◆ **TASK REQUIREMENTS**:
Stop after the line containing "COL.objects.link(fw_); tag(fw_, kind='stuff')": print each line exactly from the first line of the listing up to that point.

◆ **DATA SECTION**:
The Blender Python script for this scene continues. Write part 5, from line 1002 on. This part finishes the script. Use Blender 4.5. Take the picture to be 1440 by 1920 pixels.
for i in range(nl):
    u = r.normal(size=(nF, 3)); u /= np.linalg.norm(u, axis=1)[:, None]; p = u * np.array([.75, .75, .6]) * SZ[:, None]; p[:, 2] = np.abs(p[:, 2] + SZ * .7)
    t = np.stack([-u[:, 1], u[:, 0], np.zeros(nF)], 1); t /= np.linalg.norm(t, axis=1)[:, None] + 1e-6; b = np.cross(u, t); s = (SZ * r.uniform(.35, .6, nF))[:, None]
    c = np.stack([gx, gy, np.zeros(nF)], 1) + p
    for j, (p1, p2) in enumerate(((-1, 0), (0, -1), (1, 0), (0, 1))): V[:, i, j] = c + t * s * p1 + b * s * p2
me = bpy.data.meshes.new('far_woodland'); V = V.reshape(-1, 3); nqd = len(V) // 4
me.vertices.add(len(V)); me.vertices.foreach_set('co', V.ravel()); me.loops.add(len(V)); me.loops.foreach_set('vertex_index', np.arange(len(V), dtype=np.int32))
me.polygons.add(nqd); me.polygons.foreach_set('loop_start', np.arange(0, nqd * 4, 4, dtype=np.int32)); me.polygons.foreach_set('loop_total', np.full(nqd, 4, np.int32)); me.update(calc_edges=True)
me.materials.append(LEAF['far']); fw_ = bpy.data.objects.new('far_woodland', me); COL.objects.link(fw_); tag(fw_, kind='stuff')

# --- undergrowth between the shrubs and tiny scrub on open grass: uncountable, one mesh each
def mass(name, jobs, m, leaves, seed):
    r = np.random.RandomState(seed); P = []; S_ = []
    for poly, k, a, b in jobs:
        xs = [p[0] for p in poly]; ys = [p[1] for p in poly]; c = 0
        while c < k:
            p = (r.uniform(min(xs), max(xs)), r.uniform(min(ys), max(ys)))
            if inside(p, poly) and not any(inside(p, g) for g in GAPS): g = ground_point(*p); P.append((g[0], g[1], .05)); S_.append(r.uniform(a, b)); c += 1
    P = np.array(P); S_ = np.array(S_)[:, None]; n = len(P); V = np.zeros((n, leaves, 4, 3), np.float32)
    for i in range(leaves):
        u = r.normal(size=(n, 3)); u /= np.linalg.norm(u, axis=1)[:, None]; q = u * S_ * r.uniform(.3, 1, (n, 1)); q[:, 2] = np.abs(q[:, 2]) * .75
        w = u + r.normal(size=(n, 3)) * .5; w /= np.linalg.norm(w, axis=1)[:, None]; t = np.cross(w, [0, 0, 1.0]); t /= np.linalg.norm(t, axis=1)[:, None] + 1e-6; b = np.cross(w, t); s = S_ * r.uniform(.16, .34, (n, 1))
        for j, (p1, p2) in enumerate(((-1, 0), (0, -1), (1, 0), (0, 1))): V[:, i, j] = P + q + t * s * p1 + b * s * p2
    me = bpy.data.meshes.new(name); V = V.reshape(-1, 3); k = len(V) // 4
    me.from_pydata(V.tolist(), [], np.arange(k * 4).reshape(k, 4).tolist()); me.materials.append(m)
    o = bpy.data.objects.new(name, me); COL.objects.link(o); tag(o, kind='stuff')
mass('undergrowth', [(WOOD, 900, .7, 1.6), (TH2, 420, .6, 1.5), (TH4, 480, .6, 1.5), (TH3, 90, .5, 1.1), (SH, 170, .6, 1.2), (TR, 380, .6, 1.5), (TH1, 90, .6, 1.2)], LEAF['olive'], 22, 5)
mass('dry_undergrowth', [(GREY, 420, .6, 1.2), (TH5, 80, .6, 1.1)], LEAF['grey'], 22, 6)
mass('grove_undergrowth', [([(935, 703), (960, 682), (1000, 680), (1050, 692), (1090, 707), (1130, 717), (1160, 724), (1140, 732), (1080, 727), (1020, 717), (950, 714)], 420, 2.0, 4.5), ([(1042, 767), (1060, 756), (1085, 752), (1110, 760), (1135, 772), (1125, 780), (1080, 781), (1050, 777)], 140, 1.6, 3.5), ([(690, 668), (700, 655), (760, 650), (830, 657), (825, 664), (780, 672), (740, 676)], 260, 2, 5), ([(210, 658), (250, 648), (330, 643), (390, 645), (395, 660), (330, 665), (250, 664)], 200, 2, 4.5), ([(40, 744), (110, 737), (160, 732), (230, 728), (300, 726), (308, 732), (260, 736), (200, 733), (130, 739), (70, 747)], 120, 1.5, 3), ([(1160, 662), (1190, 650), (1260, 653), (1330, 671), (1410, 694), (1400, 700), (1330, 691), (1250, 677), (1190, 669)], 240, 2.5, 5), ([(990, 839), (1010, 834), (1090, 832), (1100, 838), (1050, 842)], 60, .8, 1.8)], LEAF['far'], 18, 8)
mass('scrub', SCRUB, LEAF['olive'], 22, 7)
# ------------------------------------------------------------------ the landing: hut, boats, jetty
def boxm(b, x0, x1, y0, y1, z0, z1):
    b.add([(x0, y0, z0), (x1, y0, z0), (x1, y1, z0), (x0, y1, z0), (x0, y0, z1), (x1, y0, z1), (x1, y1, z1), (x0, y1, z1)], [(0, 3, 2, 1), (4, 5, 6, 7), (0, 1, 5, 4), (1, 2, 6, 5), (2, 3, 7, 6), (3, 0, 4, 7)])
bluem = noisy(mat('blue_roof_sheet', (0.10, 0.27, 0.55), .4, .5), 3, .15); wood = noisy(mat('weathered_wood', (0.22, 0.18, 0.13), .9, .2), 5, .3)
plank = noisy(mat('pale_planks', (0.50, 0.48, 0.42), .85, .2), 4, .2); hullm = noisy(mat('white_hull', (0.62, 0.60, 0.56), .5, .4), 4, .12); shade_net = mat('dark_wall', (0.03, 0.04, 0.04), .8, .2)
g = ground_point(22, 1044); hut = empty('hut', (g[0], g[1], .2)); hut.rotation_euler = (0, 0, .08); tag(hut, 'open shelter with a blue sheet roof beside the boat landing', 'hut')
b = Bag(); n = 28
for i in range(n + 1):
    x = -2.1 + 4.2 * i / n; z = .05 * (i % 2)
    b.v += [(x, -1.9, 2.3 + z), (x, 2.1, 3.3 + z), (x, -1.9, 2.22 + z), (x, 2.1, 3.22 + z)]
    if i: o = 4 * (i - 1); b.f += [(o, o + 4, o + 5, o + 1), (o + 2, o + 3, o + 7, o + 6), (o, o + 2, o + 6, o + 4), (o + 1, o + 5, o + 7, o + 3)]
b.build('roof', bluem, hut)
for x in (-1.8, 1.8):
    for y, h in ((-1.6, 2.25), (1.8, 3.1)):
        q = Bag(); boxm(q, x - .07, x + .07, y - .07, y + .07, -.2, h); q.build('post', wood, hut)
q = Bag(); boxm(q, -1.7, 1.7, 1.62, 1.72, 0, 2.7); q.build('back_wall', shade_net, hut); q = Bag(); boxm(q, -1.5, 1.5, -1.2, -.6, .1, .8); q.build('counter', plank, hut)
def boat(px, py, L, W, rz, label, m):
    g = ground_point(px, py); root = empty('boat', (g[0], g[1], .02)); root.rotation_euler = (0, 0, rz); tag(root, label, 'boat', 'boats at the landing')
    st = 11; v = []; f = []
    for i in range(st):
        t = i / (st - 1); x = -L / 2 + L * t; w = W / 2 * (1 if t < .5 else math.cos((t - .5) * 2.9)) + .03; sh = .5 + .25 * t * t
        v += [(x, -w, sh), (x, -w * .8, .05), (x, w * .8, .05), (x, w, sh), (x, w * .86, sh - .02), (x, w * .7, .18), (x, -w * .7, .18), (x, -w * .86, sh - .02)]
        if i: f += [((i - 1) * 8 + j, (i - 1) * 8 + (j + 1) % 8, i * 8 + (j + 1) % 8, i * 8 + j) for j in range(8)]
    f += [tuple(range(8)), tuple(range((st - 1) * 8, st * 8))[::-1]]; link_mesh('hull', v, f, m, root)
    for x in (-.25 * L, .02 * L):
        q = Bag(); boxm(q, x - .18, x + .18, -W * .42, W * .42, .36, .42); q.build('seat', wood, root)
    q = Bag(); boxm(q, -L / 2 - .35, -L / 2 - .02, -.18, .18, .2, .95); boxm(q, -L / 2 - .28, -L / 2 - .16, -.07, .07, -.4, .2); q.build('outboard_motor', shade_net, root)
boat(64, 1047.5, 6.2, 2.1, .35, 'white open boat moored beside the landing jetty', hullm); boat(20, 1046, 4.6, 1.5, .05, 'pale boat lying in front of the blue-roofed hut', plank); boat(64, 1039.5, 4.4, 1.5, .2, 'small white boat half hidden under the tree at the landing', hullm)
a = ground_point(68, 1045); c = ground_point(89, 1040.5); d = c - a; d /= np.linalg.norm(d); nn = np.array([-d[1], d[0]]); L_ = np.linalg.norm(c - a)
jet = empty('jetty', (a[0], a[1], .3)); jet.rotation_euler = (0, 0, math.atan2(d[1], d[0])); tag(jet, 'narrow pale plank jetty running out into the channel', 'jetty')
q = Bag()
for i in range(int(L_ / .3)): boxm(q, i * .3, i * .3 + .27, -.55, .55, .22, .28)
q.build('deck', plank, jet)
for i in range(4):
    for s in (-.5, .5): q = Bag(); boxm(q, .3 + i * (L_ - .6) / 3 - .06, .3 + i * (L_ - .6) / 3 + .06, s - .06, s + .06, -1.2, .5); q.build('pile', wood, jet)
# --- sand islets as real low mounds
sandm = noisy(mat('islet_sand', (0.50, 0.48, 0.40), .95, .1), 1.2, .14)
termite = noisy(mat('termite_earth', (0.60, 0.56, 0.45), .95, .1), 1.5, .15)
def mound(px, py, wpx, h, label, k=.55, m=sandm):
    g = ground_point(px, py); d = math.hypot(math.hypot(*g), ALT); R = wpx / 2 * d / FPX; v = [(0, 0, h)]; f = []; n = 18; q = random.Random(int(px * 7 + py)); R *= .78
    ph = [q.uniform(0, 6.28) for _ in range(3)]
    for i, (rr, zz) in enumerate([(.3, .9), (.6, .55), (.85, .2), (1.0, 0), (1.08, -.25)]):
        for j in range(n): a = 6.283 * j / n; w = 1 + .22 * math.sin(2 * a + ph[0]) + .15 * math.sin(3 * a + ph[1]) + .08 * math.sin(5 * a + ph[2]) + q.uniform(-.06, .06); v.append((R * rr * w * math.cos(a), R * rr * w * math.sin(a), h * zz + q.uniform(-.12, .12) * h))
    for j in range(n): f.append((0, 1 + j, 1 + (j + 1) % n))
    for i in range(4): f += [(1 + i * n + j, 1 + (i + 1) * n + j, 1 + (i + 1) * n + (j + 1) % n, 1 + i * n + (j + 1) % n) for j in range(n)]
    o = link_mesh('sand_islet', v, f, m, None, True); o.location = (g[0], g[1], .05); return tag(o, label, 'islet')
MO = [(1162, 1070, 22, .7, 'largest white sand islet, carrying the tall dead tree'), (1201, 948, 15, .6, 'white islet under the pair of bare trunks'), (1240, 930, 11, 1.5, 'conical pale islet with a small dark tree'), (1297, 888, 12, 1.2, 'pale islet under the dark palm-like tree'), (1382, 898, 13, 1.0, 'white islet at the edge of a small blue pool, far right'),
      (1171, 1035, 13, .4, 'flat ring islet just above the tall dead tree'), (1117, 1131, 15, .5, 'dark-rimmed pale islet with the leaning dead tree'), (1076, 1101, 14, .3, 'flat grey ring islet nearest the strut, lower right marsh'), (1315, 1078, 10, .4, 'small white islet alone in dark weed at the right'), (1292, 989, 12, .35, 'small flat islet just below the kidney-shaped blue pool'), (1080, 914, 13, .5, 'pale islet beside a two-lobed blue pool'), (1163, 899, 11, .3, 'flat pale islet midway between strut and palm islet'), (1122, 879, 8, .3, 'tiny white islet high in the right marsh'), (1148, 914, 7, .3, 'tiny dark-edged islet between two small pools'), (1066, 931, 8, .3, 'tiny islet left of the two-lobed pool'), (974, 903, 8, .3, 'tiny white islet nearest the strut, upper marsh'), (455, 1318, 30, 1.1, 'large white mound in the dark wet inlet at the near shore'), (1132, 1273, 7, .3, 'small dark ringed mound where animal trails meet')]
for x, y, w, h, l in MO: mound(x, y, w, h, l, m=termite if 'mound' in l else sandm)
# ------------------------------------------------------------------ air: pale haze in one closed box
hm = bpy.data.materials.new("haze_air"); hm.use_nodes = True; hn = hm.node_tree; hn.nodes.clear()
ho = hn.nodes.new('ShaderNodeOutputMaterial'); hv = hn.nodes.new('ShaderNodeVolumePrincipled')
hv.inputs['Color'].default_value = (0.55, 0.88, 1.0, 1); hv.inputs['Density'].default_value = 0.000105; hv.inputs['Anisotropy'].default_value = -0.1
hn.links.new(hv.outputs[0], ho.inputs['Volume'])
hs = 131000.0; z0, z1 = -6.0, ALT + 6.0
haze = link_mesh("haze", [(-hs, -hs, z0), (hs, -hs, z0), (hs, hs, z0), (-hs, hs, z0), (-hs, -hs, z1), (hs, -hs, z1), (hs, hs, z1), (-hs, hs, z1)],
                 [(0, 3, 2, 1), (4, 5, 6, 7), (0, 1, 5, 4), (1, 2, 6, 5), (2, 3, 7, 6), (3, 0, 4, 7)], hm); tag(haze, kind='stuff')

◆ **SOLUTION FOR THIS TASK**:
The Blender Python script for this scene continues. Write part 5, from line 1002 on. This part finishes the script. Use Blender 4.5. Take the picture to be 1440 by 1920 pixels.
for i in range(nl):
    u = r.normal(size=(nF, 3)); u /= np.linalg.norm(u, axis=1)[:, None]; p = u * np.array([.75, .75, .6]) * SZ[:, None]; p[:, 2] = np.abs(p[:, 2] + SZ * .7)
    t = np.stack([-u[:, 1], u[:, 0], np.zeros(nF)], 1); t /= np.linalg.norm(t, axis=1)[:, None] + 1e-6; b = np.cross(u, t); s = (SZ * r.uniform(.35, .6, nF))[:, None]
    c = np.stack([gx, gy, np.zeros(nF)], 1) + p
    for j, (p1, p2) in enumerate(((-1, 0), (0, -1), (1, 0), (0, 1))): V[:, i, j] = c + t * s * p1 + b * s * p2
me = bpy.data.meshes.new('far_woodland'); V = V.reshape(-1, 3); nqd = len(V) // 4
me.vertices.add(len(V)); me.vertices.foreach_set('co', V.ravel()); me.loops.add(len(V)); me.loops.foreach_set('vertex_index', np.arange(len(V), dtype=np.int32))
me.polygons.add(nqd); me.polygons.foreach_set('loop_start', np.arange(0, nqd * 4, 4, dtype=np.int32)); me.polygons.foreach_set('loop_total', np.full(nqd, 4, np.int32)); me.update(calc_edges=True)
me.materials.append(LEAF['far']); fw_ = bpy.data.objects.new('far_woodland', me); COL.objects.link(fw_); tag(fw_, kind='stuff')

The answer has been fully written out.